Saturday 27 December 2008

Why I can no longer phone home

Welcome to the bereavement counsellor’s chair. That’s you in the chair, and me the bereaved … so if you’re not ready to be subsumed by my gloomy news, “look away now”.

My mother died of a sudden heart attack on Monday 8 December, at about 2:20 in the afternoon.

I had just returned from a very pleasant walk in the woods with my dog, and answered the phone expecting a work-related call, not my grief-stricken not-step-father saying my mum had collapsed while cleaning the windows and the paramedics could not revive her. For the record, she was only 64, and had only been retired from her very hectic publishing job for about six years.

Since the 8th, life has been a strange mixture of sadness, raucous laughter, not getting ready for Christmas, and mild panic and confusion, because I no longer have anyone special to phone to tell my news.

I live about 100 miles from my mum, and haven’t lived at home permanently since I went away to school, aged 11, in 1977. In all that time, we mostly spoke on the phone, or while we were driving around from one place to another – on work-related trips or the 50-minute ‘school run’ at the start and end of holidays and Sunday afternoon ‘tea visits’. We had a regular appointment, during my school days, whereby I would ring her on Sundays (after church, a daily ritual at my C of E boarding school) giving ‘three rings’ to let her know it was me, then redialing so she could pick up the receiver.
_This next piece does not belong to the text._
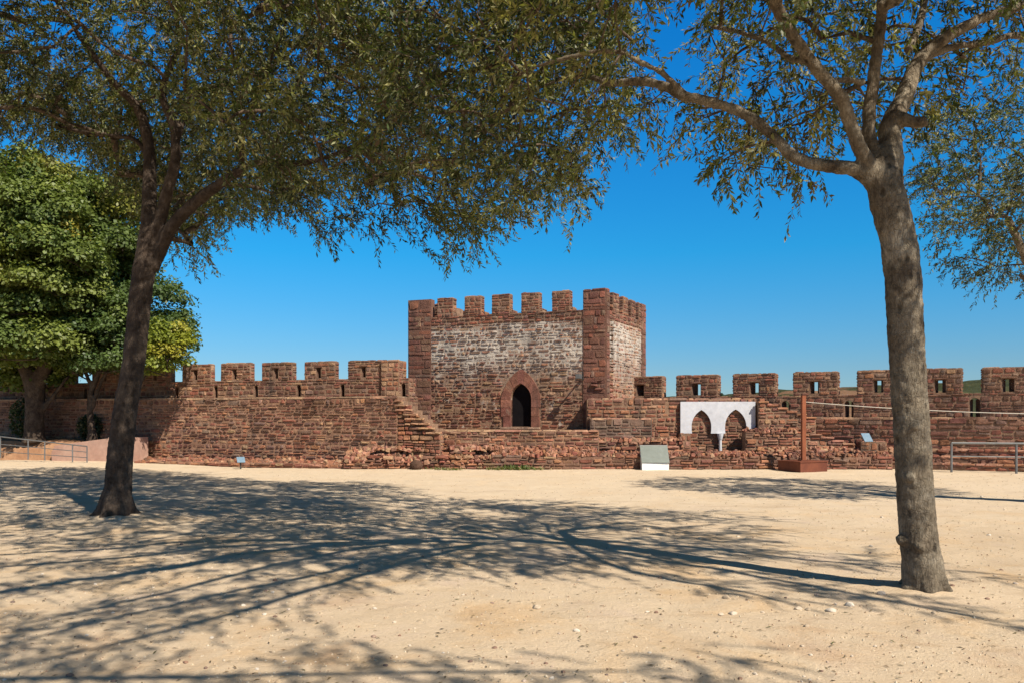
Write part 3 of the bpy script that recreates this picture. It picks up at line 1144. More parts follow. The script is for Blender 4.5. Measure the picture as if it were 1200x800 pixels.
masonry(mb, Ft, 0, u890 - ia, 0, .7, pal_cope, .3, (.3, .7), (.03, .05))
mb.build("wall_stones", M['stone'], iw)

# grey lichened block left of the arch panel
FGB = frame_px((690, 27.3), (766, 27.25))
gb = thing("stone_block", "grey weathered masonry block between the tower corner and the arch panel", "stone block", FGB.P(FGB.u_at(728), 0, -.3))
ga, gb2 = FGB.u_at(692), FGB.u_at(764)
mb = MB()
box(mb, FGB, ga, gb2, .2, 1.64, -.9, 0, (.18, .14, .11))
masonry(mb, FGB, ga, gb2, .85, 1.64, pal_w({GREY: 4, BROWN: 3, PURPLE: 2, (.10, .085, .07): 3}), .15, (.2, .45), (.01, .04))
masonry(mb, Frame(FGB.P(gb2, 0, 0), -FGB.N), 0, .8, .85, 1.64, pal_rubble, .15, (.2, .4), (.01, .04))
Ft = Frame(FGB.P(ga, 1.64, .05), FGB.U, -FGB.N)
masonry(mb, Ft, 0, gb2 - ga, 0, .85, pal_w({TAN: 3, PINK: 2}), .3, (.3, .6), (.02, .035))
masonry(mb, FGB, ga, FGB.u_at(800), .3, .9, pal_low, .13, (.16, .45), (.01, .09), n0=.25, rough=1.5)
box(mb, FGB, ga, FGB.u_at(798), .2, .88, -.5, .24, MORTAR)
heap(mb, FGB, ga, FGB.u_at(798), .28, -.1, .88, .95, pal_pink, 20)
mb.build("block_stones", M['stone'], gb)

# pier left of the niche and ruined pier right of it
FPI = frame_px((797, 27.2), (960, 27.0))
pr = thing("ruined_wall", "orange stepped remains of wall right of the white column, beside the rusty post", "ruined wall", FPI.P(FPI.u_at(900), 0, -.3))
mb = MB()
a, b = FPI.u_at(798), FPI.u_at(809.5)
box(mb, FPI, a, b, .2, 1.12, -.55, 0, MORTAR)
faces_of_block(mb, FPI, a, b, .3, 1.12, 0, -.5, pal_w({ORANGE: 4, RED: 2, PINK: 2}), .14, (.16, .33), (.01, .04))
a, b = FPI.u_at(874), FPI.u_at(1000)
tps = lambda u: 1.22 if u < FPI.u_at(948) else 1.22 - .42 * math.ceil((u - FPI.u_at(948)) / (b - FPI.u_at(948)) * 4) / 4
for i in range(14):
    x, y = a + (b - a) * i / 14, a + (b - a) * (i + 1) / 14
    box(mb, FPI, x, y, .2, tps((x + y) / 2) - .03, -.55, 0, MORTAR)
masonry(mb, FPI, a, b, .3, 1.22, pal_low, .14, (.2, .5), (.01, .06), top=tps, rough=1.4)
heap(mb, FPI, a, FPI.u_at(950), .0, -.5, 1.21, 1.26, pal_low, 31)
for i in range(4):
    x = FPI.u_at(948) + (b - FPI.u_at(948)) * i / 4
    y = FPI.u_at(948) + (b - FPI.u_at(948)) * (i + 1) / 4
    stone(mb, FPI, x, y + .05, tps((x + y) / 2) - .06, tps((x + y) / 2) + .02, 0, .08, jit(PINK), .9)
masonry(mb, FPI, a + .4, FPI.u_at(1042), .3, .62, pal_pink, .13, (.2, .5), (.02, .1), n0=.35, rough=1.6, miss=.1)
box(mb, FPI, a + .4, FPI.u_at(1042), .2, .58, -.4, .34, MORTAR)
heap(mb, FPI, a + .4, FPI.u_at(1042), .36, -.3, .58, .66, pal_pink, 36)
mb.build("wall_stones", M['stone'], pr)

# square stone block that carries the small sign
FSB = frame_px((1000, 26.6), (1046, 26.3))
sb = thing("stone_block", "orange masonry block under the small grey sign, left of the right olive trunk", "stone block", FSB.P(FSB.u_at(1022), .3, -.3))
a, b = FSB.u_at(1009), FSB.u_at(1039)
mb = MB()
box(mb, FSB, a, b, .2, .88, -.7, 0, MORTAR)
faces_of_block(mb, FSB, a, b, .4, .88, 0, -.7, pal_w({ORANGE: 3, RED: 3, BROWN: 2}), .17, (.25, .5), (.01, .05))
mb.build("block_stones", M['stone'], sb)

# stepped footings by the right railing
FSF = frame_px((1042, 26.3), (1210, 24.6))
sf = thing("stepped_footing", "orange stepped stone footing behind the railing at far right", "stone footing", FSF.P(FSF.u_at(1150), 0, -.4))
mb = MB()
a, b = FSF.u_at(1043), FSF.u_at(1420)
for (n_, z0, z1) in ((0, 0, .22), (-.28, .2, .45), (-.56, .42, .66), (-.84, .6, .84)):
    box(mb, FSF, a, b, -.1, z1 - .02, -1.2, n_, (.3, .2, .14))
    masonry(mb, FSF, a, b, z0, z1, pal_low if z1 < .7 else pal_rubble, .13, (.2, .55), (.015, .08), n0=n_, rough=1.4)
    Ft = Frame(FSF.P(a, z1 - .02, n_ + .05), FSF.U, -FSF.N)
    masonry(mb, Ft, 0, b - a, 0, .32, pal_pink, .3, (.25, .6), (.02, .04))
mb.build("footing_stones", M['stone'], sf)

# ------------------------------------------------------------------ white arch panel
_fa = FRM.P(FRM.u_at(797, .06), 0, .06)
FAP = Frame(_fa, FRM.U)
ap = thing("arch_panel", "white plaster panel with two pointed arches hung on the stone wall", "arch panel", FAP.P(FAP.u_at(840), 1.2, .05))
W = FAP.u_at(884.5)
zb_p, zt_p = FAP.z_at(840, 507.3), FAP.z_at(840, 470.2)


def horseshoe(pxl, pxr, pya, pyw):
    """opening from the bottom edge: bulging sides, then a pointed head"""
    a, b = FAP.u_at(pxl), FAP.u_at(pxr)
    m_ = (a + b) / 2
    w = (b - a) / 2
    zw, za = FAP.z_at(840, pyw), FAP.z_at(840, pya)
    pts = [(m_ - w * .96, zb_p)]
    arch = pointed(w, za - zw, 8)
    pts += [(m_ - w, zb_p + (zw - zb_p) * .6)]
    pts += [(m_ + x, zw + y) for x, y in reversed(arch)]
    pts += [(m_ + w, zb_p + (zw - zb_p) * .6)]
    pts += [(m_ + w * .96, zb_p)]
    return pts


poly = [(0, zb_p)] + horseshoe(810, 833, 479.8, 499) + horseshoe(849, 874, 479.2, 499) + [(W, zb_p)]
poly += [(W - .0, zt_p), (0, zt_p)]
mb = MB()
prism(mb, FAP, poly, 0, .09, (.8, .8, .82))
mb.build("panel", M['plaster'], ap)
mb = MB()
Fq = FAP
nseg = 12
u0c = FAP.u_at(843.5)
zc0, zc1 = .44, FAP.z_at(840, 507.6)
ring = []
for (z, r) in ((zc0 - .1, .075), (zc0 + .04, .075), (zc0 + .05, .056), (zc1 - .22, .052), (zc1 - .20, .066), (zc1 - .06, .105), (zc1, .115)):
    ring.append([FAP.P(u0c + r * math.cos(2 * math.pi * k / nseg), z, .08 + r * math.sin(2 * math.pi * k / nseg)) for k in range(nseg)])
for r0, r1 in zip(ring, ring[1:]):
    for k in range(nseg):
        l_ = (k + 1) % nseg
        mb.face([r0[k], r1[k], r1[l_], r0[l_]], (.8, .8, .8))
mb.face(list(reversed(ring[-1])), (.8, .8, .8))
mb.build("column", M['plaster'], ap)

# ------------------------------------------------------------------ white information board
dB = 25.55
FI = Frame((xat(752.5, dB), dB, 0), (1, -.03, 0))
ib_ = thing("information_board", "slanted grey board on a white base standing on the sand by the low wall", "information board", FI.P(.45, 0, -.2))
wB = 31.3 * dB / F_PX
mb = MB()
prism(mb, Frame(FI.P(0, 0, 0), (0, 1, 0)), [(0, -.02), (.40, -.02), (.40, .72), (.36, .72), (0, .215)], 0, wB, (.8, .8, .8))
mb.build("base", M['white_paint'], ib_)
sl = Frame(FI.P(.0, .225, -.004), FI.U, Vector((0, .36, .52)))
mb = MB()
box(mb, sl, -.015, wB + .015, -.0, .635, .004, .03, (.25, .28, .25))
mb.build("panel", M['board_face'], ib_)
mb = MB()
box(mb, sl, -.02, wB + .02, .636, .665, -.02, .034, (.6, .6, .6))
mb.build("top_rail", M['steel'], ib_)

# ------------------------------------------------------------------ rusted steel plinth with a post and rope
FC = Frame((8.84, 24.4, 0), (.926, .378, 0))
pl = thing("plinth_post", "rust brown post rising from a square rusted steel box", "post", FC.P(.5, 0, -.45))
mb = MB()
box(mb, FC, 0, 1.06, -.03, .30, -1.0, 0, (.2, .06, .03))
box(mb, FC, -.02, 1.08, .302, .335, -1.02, .02, (.2, .06, .03))
mb.build("box", M['corten'], pl)
mb = MB()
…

On the day after her death, Mr Ms_well and I drove up the M1 and back to do the grim things I now know you have to do, if you’re a next of kin. When we arrived home at about 10 minutes to midnight, we couldn’t sleep, and instead watched a DVD of Peter Kaye featuring his own personal take on the ‘three rings’. Are all northern mothers the same, then? I howled with laughter, and with sadness. My mum was a fan of Peter Kaye, and I was half tempted to have Is this the way to Amarillo? – the Tony Christie version, mind you – played at the funeral, because my mum loved it, and she used to live next door but one to TC.

Once I left school and had a phone of my own and, crucially, an answering machine, my mum’s catch-phrase of “It’s only me, I’ll phone you later”, became very familiar, and already, that’s the thing I miss the most.

So here I am, having gone through a thoroughly modern Yorkshire funeral – no punch-ups (that’s the old-fashioned way!), but emotionally charged by ex-husbands, bereaved partners, bereaved partner’s US-based son who’s a stranger to everyone at the wake, aunts and uncles who don’t speak to each other, and former bosses and their families who diplomatically fail to turn up, despite the 20+ years of devoted service given with only a pittance of a pension to show for it (which will only just cover the funeral expenses, but don’t be me started on that just now).

And now I’ve had three unexpected and unwelcome weeks off work, at a time when I’ve got a bulging order book and clients who are being extremely thoughtful through the gritted teeth of “when will you deliver that job?”

Back to work, then. As my dad wrote in my son’s remembrance book “Oh blah dee, oh blah dah, life goes on …”.

1 comment:

The Slow Smoulder said...

I am so sorry to hear of your tragic loss. What can I say? I'm glad you remember the good times.